Monday, May 17, 2010

Entrapment and the Culture of Desire

Does it matter if the young woman enticing you to take a trip between the sheets is really a police officer in disguise? When you are arrested for a sex crime, isn't this really entrapment? After all, if all you've done is talk you haven't really done anything illegal yet, right?

The defense of entrapment is far more limited than most folks realize. To succeed, a person putting on such a defense must show that the prohibited conduct of which they are accused is something they only did because the government induced them to do it. In a culture in which desire is used to market almost everything, can anyone real say that the government made me lust?

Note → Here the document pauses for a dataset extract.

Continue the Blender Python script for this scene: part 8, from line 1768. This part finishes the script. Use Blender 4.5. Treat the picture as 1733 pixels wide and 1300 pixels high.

I see a lot of entrapment claims just now in the area of Internet solicitation scams. There is an active task force in Connecticut of law enforcement officers engaged in salacious talk in chat rooms. They look for a guy taking his libido for a walk on line, tell him they are curious, and then engage in all manner of salacious talk. Depending on how things progress, the defendant is then charged with solicitation of a minor, if he never leaves the comfort of his own home, or attempted risk of injury to a minor, if he shows up at a prearranged assignation. More than one of these young men has asked me whether they weren't entrapped.

Strictly speaking, the answer is no. One Connecticut case described entrapment in the following terms: "Entrapment is the inducement by a public servant or police officer of a person to engage in criminal conduct that had not been contemplated by him, for the sole purpose of instituting criminal prosecution against him. The defense is available to the defendant only if he would not have engaged in the proscribed conduct but for the inducement of the police officer." State v. Grant, 8 Conn.App. 158, 164 (1986).

Plenty of the language in this definition is helpful to the defense. Internet sting operations are designed solely for the purpose of instituting prosecutions. That's why officers troll pretending to be young teens.

But the defense fails typically for several important reasons. First, the defendant is the one who travels to a destination, whether virtual or real, expecting to make contact with a young person ready, willing and able to perform prohibited acts. No one forces the defendant to log on and inquire about the sexual experience of a perfect stranger.

In addition, and here's the real rub, in a society as saturated with desire as ours can anyone really claim that an amorous assignation is not something they've contemplated? We're wire to procreate. Many societies repress and channel this instinct into forms easy to control: we've set these instincts free. Is it any wonder that transgressions are common?

I'm not blaming Madison Avenue entirely. Nothing about the sale of aftershave justifies the molestation of a kindergartner. But the so-called Romeo and Juliet crimes, where a young woman just below the age of consent yields, are troubling. How many models hit the runway before the age of consent? How is it that we can use desire both to entice and to punish? Uncle Sam in drag as a dominatrix?

I raise these broader cultural issues merely to provide a setting for the fact-bound sorts of inquiries that take place in a courtroom. Relaxed though our general standards may be when it comes to sensuality, the law is savage in its consequences for crossing lines drawn by lawmakers. Don't expect to defend successfully a sex case by blaming society. We're expected to toe these lines, even if they make no sense.

It is sadly common when representing a young man in an Internet sting case for me to say something along the following lines: "If it seemed to good to be true, it probably was." The sad fact remains that many young men, when their hormones are revving and raring, have lost just enough self-control to lose the critical insight necessary to distinguish fact from fiction. This should not make them sex offenders; it merely labels them immature.

Which brings us to the following and final point, and it is a point that I have never tested with a jury. Does a young man playing at sex on the computer really intend to engage in criminal conduct?

On the surface, I suppose, the answer is clearly yes. A person soliciting the attentions of a fourteen-year-old for purposes of sex violates the law. But how many people playing games on line really believe that they are interacting with another person?

The Internet informs, but it also depersonalizes. Read the comments section to an on line newspaper sometime and ask yourself the following: How many of these folks would really have said the nasty, vile and intemperate sorts of things they posted if they were required to post their real name? How many folks would own what they write?

Not many, I suspect. I believe the same to be true about young men playing on line Lothario. On line sex has replaced yesteryear's pinup, only the sticky fingers remain the same.

Young men ought not to be headed to prison for flirting with an avatar. Something other than vagrant desire and fantasy unbound should be required to make out a crime. The law as it is now applied makes no effort to determine whether the defendant in solicitation cases actually believes that his lustful interlocutor is really a child, or whether the defendant actually intended to do more than dream about an encounter.

Under current law, you play on line at your risk, and I advise against it for both moral and legal reasons. But I still think the law is wrong. I've seen young men guilty of no more than taking Madison Avenue a little too seriously go to prison. It's madness.